### What the exercise asks
Please output the data below exactly as given, starting at its first line and stopping after the line that contains "PI = math.pi".

════════

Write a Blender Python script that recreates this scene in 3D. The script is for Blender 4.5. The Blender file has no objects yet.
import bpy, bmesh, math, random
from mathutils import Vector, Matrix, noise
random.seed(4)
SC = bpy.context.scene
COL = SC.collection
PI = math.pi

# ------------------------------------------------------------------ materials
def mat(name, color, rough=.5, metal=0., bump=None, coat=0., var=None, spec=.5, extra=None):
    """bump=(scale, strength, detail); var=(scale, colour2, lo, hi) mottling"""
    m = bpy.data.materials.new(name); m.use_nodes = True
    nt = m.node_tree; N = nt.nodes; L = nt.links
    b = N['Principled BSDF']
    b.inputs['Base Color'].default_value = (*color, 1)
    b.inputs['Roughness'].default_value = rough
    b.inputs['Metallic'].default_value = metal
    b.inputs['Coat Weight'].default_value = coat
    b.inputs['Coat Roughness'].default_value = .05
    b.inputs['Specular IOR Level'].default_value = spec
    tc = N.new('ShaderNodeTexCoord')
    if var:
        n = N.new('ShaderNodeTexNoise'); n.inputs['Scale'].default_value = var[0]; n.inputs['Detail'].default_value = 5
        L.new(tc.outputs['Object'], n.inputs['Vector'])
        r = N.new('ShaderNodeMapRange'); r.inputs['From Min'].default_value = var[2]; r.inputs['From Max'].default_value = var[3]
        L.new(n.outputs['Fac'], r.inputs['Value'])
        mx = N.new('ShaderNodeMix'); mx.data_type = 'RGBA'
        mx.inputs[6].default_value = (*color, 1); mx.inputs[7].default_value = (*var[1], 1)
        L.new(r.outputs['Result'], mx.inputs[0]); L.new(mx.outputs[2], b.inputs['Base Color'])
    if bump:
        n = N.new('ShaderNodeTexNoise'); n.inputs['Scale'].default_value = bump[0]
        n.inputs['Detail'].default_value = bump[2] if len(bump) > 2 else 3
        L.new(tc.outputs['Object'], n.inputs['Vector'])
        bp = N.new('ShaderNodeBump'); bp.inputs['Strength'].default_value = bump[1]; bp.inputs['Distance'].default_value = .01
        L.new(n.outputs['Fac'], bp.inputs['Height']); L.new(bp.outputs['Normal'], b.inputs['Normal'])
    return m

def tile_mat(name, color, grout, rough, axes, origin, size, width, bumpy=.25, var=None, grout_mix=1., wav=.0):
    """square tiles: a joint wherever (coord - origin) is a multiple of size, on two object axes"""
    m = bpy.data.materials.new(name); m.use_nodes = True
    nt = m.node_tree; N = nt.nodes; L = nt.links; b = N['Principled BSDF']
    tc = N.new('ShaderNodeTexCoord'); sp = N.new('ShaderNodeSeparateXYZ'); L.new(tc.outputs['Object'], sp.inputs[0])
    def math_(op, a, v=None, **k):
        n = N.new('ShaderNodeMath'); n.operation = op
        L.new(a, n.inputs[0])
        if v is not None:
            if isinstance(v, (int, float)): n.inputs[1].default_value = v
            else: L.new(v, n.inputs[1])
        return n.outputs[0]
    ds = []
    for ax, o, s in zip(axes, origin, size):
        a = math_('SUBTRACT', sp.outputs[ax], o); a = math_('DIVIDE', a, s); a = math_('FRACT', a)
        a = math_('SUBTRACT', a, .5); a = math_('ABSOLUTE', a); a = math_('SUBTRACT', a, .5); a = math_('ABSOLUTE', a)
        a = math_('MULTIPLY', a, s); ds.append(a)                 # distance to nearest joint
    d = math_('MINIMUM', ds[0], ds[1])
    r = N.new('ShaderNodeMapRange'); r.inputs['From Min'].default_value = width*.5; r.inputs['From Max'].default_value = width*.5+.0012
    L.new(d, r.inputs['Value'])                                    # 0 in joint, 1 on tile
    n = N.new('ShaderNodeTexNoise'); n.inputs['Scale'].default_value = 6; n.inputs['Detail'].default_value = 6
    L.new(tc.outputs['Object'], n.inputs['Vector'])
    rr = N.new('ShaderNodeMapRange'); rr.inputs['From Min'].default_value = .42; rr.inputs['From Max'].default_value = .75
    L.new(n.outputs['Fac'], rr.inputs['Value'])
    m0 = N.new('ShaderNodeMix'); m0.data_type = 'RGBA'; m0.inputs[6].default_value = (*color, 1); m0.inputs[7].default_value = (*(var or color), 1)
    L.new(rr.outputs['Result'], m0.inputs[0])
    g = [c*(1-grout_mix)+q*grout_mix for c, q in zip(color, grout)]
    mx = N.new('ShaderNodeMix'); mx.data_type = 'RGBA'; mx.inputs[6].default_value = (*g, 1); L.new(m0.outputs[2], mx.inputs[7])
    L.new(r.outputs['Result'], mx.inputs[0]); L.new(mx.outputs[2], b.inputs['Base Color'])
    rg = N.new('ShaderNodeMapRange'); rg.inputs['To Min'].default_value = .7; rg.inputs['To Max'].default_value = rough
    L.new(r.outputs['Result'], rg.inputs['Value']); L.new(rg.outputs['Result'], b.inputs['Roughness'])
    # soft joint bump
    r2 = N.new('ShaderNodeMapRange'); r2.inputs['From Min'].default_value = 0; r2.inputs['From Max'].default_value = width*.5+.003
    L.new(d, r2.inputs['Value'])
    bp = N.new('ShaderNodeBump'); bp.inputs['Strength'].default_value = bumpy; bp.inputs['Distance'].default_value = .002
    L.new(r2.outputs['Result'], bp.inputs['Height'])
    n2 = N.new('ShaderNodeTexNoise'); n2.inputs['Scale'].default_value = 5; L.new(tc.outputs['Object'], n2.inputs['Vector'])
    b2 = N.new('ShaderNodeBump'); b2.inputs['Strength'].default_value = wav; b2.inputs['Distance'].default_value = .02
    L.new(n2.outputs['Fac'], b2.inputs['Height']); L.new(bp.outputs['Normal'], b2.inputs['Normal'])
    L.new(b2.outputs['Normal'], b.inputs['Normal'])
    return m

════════

### Final result
Write a Blender Python script that recreates this scene in 3D. The script is for Blender 4.5. The Blender file has no objects yet.
import bpy, bmesh, math, random
from mathutils import Vector, Matrix, noise
random.seed(4)
SC = bpy.context.scene
COL = SC.collection
PI = math.pi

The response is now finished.